Task description >> Extract exactly the lines from the top of the records through the line containing "COL = S.collection", and keep pictures out of the copy.

# START OF Data

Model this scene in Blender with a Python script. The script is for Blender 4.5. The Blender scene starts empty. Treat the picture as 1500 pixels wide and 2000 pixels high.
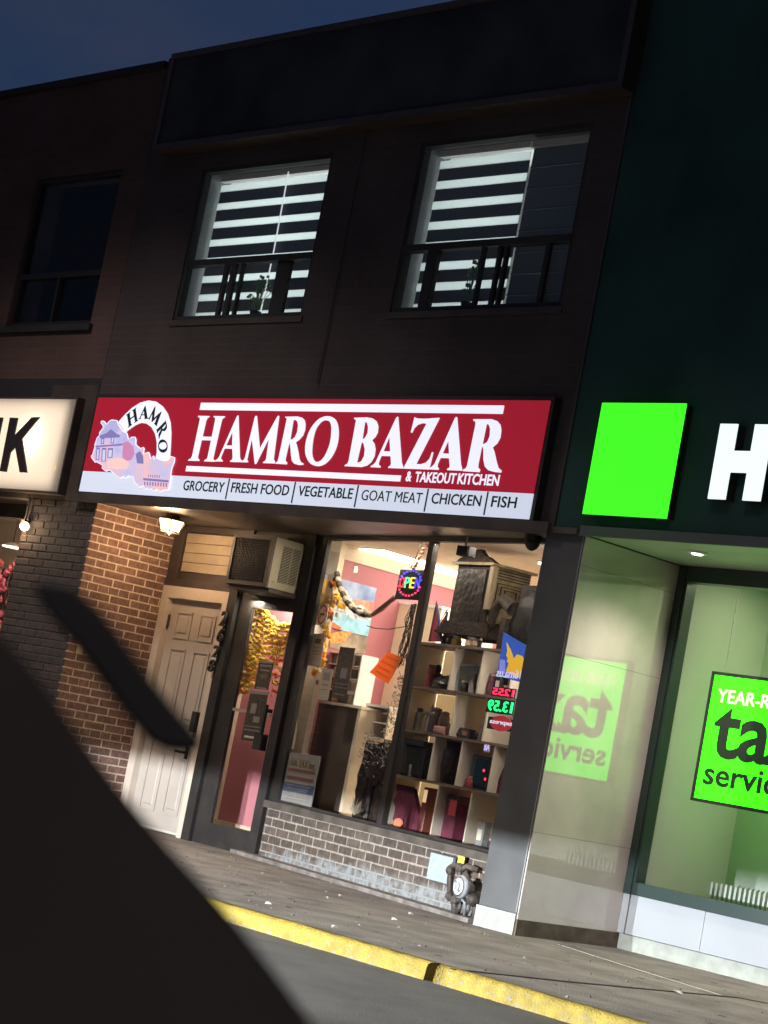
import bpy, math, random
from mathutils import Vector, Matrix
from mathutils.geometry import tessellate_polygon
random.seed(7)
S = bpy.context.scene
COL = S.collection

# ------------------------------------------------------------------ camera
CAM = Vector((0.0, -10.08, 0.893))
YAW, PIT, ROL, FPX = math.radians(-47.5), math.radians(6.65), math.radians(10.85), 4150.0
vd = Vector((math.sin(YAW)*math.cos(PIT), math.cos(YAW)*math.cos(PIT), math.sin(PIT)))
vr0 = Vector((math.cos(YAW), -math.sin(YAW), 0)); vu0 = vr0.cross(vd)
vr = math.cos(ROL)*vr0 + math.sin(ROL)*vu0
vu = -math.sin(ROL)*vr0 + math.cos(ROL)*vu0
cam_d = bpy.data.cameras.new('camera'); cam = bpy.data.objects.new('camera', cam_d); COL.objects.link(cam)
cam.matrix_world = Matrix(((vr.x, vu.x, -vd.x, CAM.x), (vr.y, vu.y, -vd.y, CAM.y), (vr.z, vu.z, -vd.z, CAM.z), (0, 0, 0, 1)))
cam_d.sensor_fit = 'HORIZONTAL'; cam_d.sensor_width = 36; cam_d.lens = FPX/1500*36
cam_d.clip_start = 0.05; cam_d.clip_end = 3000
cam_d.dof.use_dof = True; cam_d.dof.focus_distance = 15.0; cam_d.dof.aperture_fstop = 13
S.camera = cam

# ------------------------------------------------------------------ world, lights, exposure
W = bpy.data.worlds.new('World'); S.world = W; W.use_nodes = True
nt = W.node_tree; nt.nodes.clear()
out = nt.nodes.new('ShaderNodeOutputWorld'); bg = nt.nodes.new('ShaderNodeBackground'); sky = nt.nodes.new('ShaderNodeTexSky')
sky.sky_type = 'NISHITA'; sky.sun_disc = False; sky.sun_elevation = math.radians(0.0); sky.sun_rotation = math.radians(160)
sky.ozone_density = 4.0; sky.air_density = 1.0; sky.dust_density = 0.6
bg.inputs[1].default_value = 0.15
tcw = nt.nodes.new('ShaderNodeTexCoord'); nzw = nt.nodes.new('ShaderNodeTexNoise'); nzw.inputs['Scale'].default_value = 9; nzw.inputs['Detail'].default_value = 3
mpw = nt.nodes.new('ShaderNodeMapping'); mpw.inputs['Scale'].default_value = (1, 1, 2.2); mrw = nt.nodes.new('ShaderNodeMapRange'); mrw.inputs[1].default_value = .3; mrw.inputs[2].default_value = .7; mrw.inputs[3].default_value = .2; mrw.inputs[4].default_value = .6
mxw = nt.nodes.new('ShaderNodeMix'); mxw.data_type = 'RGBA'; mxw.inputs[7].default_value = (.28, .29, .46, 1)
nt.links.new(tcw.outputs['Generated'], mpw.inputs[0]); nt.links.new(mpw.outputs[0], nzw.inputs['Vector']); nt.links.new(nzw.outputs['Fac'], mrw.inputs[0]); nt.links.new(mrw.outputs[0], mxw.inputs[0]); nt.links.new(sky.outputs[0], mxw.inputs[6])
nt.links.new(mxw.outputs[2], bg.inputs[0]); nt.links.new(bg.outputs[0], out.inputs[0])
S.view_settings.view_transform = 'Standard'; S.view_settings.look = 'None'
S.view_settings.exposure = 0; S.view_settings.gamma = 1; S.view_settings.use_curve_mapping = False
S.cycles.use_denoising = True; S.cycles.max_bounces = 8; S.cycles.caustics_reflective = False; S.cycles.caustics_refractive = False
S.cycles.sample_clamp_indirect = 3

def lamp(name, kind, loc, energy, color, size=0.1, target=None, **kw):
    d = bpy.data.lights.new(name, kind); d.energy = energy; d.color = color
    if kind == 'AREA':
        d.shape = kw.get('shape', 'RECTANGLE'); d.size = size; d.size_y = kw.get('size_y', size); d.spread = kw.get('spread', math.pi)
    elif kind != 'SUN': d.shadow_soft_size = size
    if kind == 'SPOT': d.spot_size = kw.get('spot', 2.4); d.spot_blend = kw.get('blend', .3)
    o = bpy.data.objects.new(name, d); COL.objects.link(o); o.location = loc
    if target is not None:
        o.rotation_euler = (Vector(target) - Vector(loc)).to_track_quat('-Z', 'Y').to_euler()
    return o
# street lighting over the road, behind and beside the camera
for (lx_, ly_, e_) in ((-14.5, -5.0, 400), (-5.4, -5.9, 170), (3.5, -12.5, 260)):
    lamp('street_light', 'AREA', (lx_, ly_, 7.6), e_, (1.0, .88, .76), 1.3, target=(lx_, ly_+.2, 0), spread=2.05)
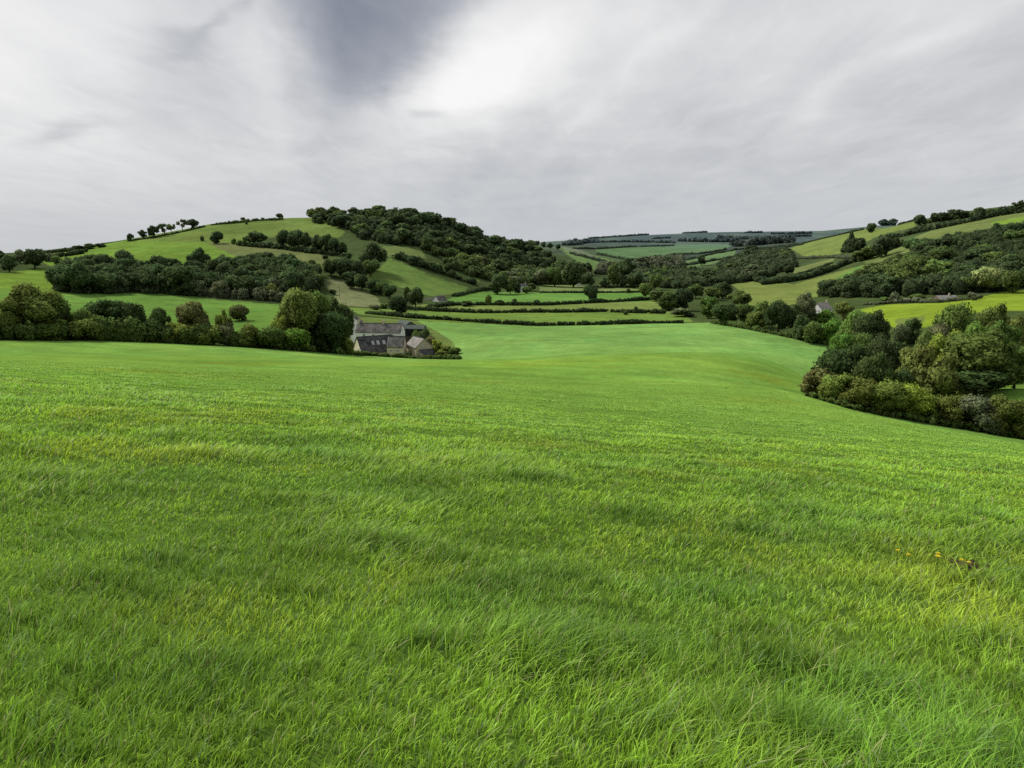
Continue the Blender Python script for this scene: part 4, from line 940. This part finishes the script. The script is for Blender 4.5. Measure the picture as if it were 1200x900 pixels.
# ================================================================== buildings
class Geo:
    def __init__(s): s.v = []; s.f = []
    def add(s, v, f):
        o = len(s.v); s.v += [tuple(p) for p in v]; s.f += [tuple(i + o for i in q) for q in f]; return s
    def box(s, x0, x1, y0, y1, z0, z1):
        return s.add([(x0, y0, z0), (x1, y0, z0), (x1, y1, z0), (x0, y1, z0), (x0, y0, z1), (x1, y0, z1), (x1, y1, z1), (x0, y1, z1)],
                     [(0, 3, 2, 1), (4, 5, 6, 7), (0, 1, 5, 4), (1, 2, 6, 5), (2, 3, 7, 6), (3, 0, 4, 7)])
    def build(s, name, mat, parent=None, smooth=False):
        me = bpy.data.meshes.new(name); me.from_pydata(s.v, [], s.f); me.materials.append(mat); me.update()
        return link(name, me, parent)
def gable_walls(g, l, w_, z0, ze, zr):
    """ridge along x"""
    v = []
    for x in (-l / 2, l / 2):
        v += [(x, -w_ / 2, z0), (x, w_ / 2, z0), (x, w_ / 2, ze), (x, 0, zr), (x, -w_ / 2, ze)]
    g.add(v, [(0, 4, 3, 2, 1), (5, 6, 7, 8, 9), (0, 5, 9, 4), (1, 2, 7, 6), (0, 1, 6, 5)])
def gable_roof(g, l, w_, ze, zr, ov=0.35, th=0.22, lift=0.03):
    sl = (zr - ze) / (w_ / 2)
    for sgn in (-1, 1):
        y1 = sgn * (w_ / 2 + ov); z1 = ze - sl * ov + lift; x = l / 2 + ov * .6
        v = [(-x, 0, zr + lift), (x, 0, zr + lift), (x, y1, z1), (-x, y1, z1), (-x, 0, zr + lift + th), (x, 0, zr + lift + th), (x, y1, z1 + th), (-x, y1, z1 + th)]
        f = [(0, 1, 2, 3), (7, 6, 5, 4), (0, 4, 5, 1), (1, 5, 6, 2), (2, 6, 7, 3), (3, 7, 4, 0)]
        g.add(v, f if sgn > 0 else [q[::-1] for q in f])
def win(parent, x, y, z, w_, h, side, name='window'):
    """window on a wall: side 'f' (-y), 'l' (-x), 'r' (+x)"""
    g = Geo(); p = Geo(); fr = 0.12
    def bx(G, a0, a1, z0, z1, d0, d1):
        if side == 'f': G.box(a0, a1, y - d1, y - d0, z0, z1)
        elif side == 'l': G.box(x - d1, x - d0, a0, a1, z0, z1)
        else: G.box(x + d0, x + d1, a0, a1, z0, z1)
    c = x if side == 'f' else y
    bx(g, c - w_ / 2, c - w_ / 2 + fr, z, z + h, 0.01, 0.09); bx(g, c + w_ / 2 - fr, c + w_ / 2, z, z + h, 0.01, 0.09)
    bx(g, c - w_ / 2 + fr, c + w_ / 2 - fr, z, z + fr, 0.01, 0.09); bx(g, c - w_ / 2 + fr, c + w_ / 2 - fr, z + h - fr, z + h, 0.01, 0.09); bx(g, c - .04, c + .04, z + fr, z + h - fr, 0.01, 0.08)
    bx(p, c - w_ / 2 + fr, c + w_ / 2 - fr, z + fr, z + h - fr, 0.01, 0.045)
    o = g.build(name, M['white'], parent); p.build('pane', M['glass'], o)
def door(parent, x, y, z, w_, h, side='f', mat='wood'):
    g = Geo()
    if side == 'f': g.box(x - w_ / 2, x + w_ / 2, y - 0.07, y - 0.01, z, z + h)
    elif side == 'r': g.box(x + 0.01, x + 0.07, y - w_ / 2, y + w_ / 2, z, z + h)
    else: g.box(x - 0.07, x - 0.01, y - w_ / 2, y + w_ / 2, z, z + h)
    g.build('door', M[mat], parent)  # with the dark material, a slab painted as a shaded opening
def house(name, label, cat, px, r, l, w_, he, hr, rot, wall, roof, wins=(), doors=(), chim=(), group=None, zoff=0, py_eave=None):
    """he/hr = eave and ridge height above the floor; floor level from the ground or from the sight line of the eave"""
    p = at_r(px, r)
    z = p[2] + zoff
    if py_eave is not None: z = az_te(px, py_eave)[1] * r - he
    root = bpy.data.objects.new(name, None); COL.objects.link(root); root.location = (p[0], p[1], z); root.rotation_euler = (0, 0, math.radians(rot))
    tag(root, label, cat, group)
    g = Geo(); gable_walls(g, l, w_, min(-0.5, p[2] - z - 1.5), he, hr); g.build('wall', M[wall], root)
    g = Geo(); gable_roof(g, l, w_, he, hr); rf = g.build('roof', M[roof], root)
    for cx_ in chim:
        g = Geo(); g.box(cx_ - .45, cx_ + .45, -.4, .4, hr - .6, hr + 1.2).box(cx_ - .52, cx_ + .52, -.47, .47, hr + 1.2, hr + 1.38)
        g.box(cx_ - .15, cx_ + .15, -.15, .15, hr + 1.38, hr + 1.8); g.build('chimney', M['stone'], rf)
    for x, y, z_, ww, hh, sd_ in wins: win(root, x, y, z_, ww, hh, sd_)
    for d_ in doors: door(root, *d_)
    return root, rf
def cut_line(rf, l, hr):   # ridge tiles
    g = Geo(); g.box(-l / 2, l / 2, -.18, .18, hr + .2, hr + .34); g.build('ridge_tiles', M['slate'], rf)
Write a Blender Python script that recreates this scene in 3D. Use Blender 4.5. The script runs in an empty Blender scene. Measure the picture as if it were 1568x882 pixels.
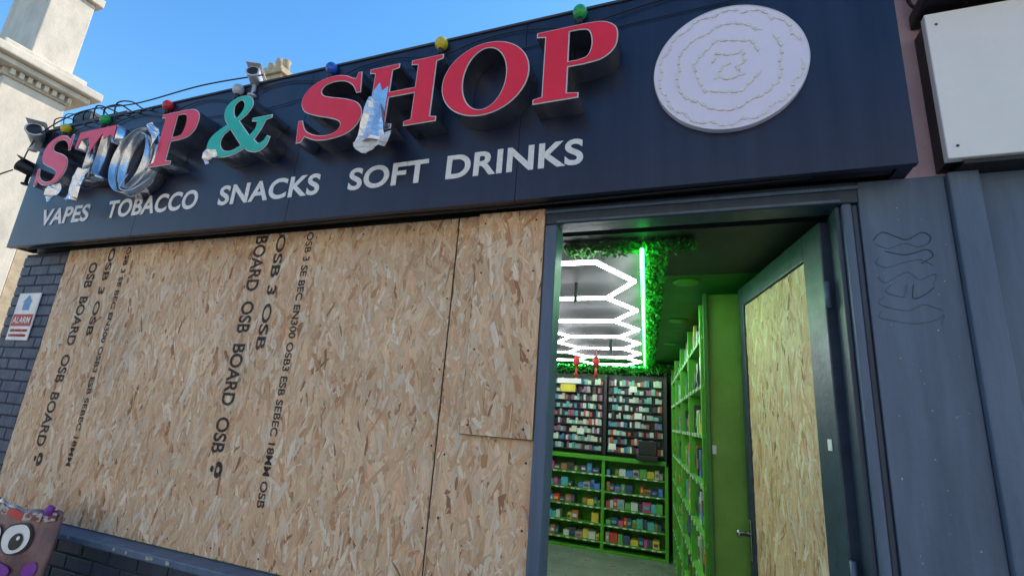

# END OF Data

Task output >>
Model this scene in Blender with a Python script. The script is for Blender 4.5. The Blender scene starts empty. Treat the picture as 1500 pixels wide and 2000 pixels high.
import bpy, math, random
from mathutils import Vector, Matrix
from mathutils.geometry import tessellate_polygon
random.seed(7)
S = bpy.context.scene
COL = S.collection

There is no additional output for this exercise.